Oregon’s governor and Portland’s mayor have expressed anger with the presence of the federal agents, saying that the city’s protests had started to ease just as the federal agents started taking action.

However, Trump, framing such protests in the nation’s large cities as a failure by “liberal Democrats” who run them, praised the officers’ actions and said he was looking to send agents to other cities.

He pointed to rising gun violence in Chicago, the nation’s third-largest city, where more than 63 people were shot, 12 fatally, over the weekend.

“How about Chicago? Would you say they need help after this weekend?” Trump told reporters at the White House. “You know the numbers that you hear, the numbers? Many, many shot. Many, many killed.”

None of the weekend shootings were connected to a Friday night protest where people marching against police brutality and racial injustice tried to topple a statue of Christopher Columbus, and Trump did not specifically reference that.

Video shows officers using batons to beat protesters, some of whom threw fireworks, pieces of pipe and frozen bottles of water at police.

“We’re going to have more federal law enforcement, that I can tell you,” Trump told reporters in the Oval Office.

Trump’s comments about Chicago come after the president of the local police officer’s union wrote him a letter asking “for help from the federal government” to help combat gun violence. The city has seen 414 homicides this year, compared with 275 during the same period last year.

Fraternal Order of Police President John Catanzara, a vocal supporter of Trump, called Lightfoot a “complete failure who is either unwilling or unable to maintain law and order,” but did not say what kind of help he was asking for or whether he wants federal troops to be sent to the city.

Lightfoot in turn called Catanzara “an unhinged leader of the Fraternal Order of Police who is craven and trying to get attention.”

Lightfoot: Federal agents aren’t needed, nor is Trump’s “unhelpful” rhetoric

Lightfoot has previously rejected any suggestion that federal law enforcement officers should be dispatched to the city.

In a letter sent to the president on Monday, Lightfoot said the deployment of secret, federal agents who “arrest, and detain residents without any cause” is a bad idea and urged the president not to do it.

Lightfoot, a frequent Trump critic, slammed the president in the letter for “unhelpful” rhetoric and detailed ways the federal government could help the city to reduce violence, including gun safety reform, public safety support, community outreach and community investment.
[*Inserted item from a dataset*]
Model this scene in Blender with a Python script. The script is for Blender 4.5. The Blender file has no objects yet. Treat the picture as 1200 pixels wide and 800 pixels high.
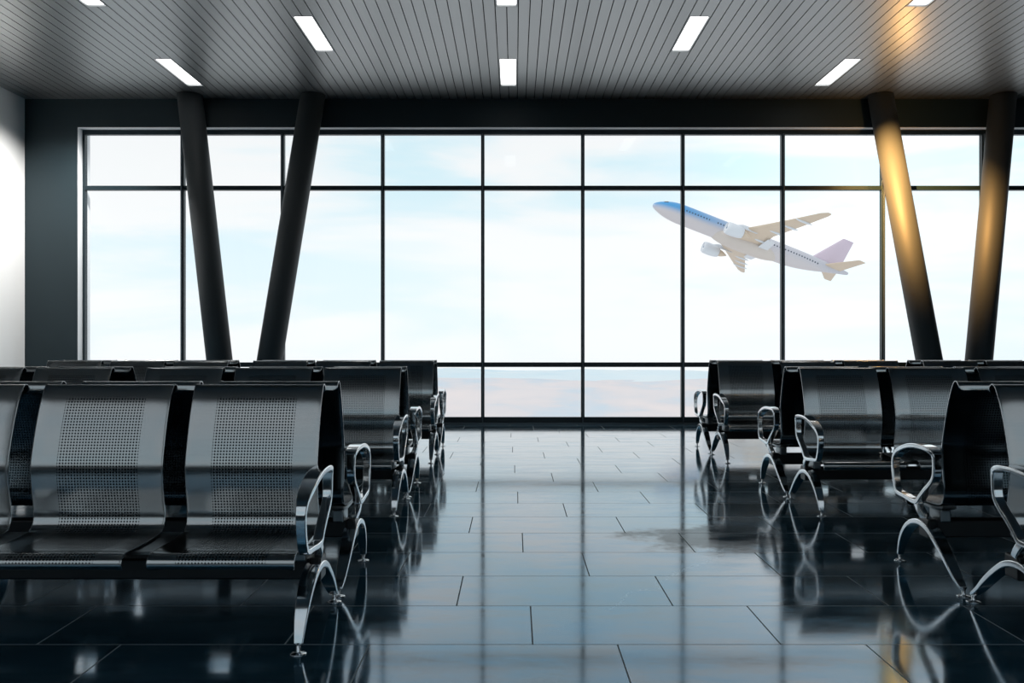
import bpy, bmesh, math, random
from mathutils import Vector, Matrix, noise
random.seed(7)
PI = math.pi
SC = bpy.context.scene
COL = SC.collection

# ------------------------------------------------------------------ helpers
def obj(name, bm, mats, parent=None, smooth=False, loc=None):
    me = bpy.data.meshes.new(name)
    bmesh.ops.recalc_face_normals(bm, faces=bm.faces)
    bm.to_mesh(me); bm.free()
    for m in (mats if isinstance(mats, (list, tuple)) else [mats]):
        me.materials.append(m)
    if smooth:
        for p in me.polygons: p.use_smooth = True
    o = bpy.data.objects.new(name, me)
    COL.objects.link(o)
    if parent: o.parent = parent
    if loc: o.location = loc
    return o

def empty(name, loc=(0, 0, 0), rz=0.0, parent=None):
    o = bpy.data.objects.new(name, None)
    o.location = loc; o.rotation_euler = (0, 0, rz); o.empty_display_size = .2
    COL.objects.link(o)
    if parent: o.parent = parent
    return o

def tag(o, label, cat, group=None):
    o['label'] = label; o['category'] = cat; o['kind'] = 'thing'
    if group: o['group'] = group
    return o

def struct(o):
    o['kind'] = 'structure'
    return o

def add_box(bm, x0, x1, y0, y1, z0, z1, mi=0, bevel=0.0, seg=2):
    r = bmesh.ops.create_cube(bm, size=1.0)
    vs = r['verts']
    for v in vs:
        v.co = Vector(((x0 + x1) / 2 + v.co.x * (x1 - x0), (y0 + y1) / 2 + v.co.y * (y1 - y0), (z0 + z1) / 2 + v.co.z * (z1 - z0)))
    fs = list({f for v in vs for f in v.link_faces})
    for f in fs: f.material_index = mi
    if bevel > 0:
        es = list({e for v in vs for e in v.link_edges})
        rr = bmesh.ops.bevel(bm, geom=es, offset=bevel, segments=seg, affect='EDGES', profile=.5)
        for f in rr['faces']: f.material_index = mi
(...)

“Reasonable local police officials, including our superintendent, know that it is a dangerous road for us to go down,” Lightfoot said late Monday in an interview on MSNBC. “We are not going to have people who don’t know our streets don’t know our neighborhoods and then who are engaging in clearly unconstitutional conduct operating at will in our city.”

Lightfoot, a former assistant U.S. attorney, said Tuesday that it was her understanding, however, that the agents being sent to Chicago would be overseen by the U.S. attorney’s office based in the city, and would not be working the streets to arrest people as they had in Portland. If that changes, she said, she said the city would be ready to try to stop it.

The American Civil Liberties Union of Illinois also rejected any deployment of federal forces in Chicago, vowing to hold the “Trump administration and any such federal forces accountable for unconstitutional actions.”

Trump’s comments Monday were not the first time he has made disparaging comments about Chicago leaders, and what he says is their inability to control violence.

Just last month, Trump sent a letter criticizing Lightfoot and Democratic Gov. J.B. Pritzker for a “lack of leadership” in stemming gun violence.

Lightfoot dismissed Trump’s letter as a “litany of nonsense.”

Associated Press writers Aamer Madhani and Colleen Long contributed to this story from Washington.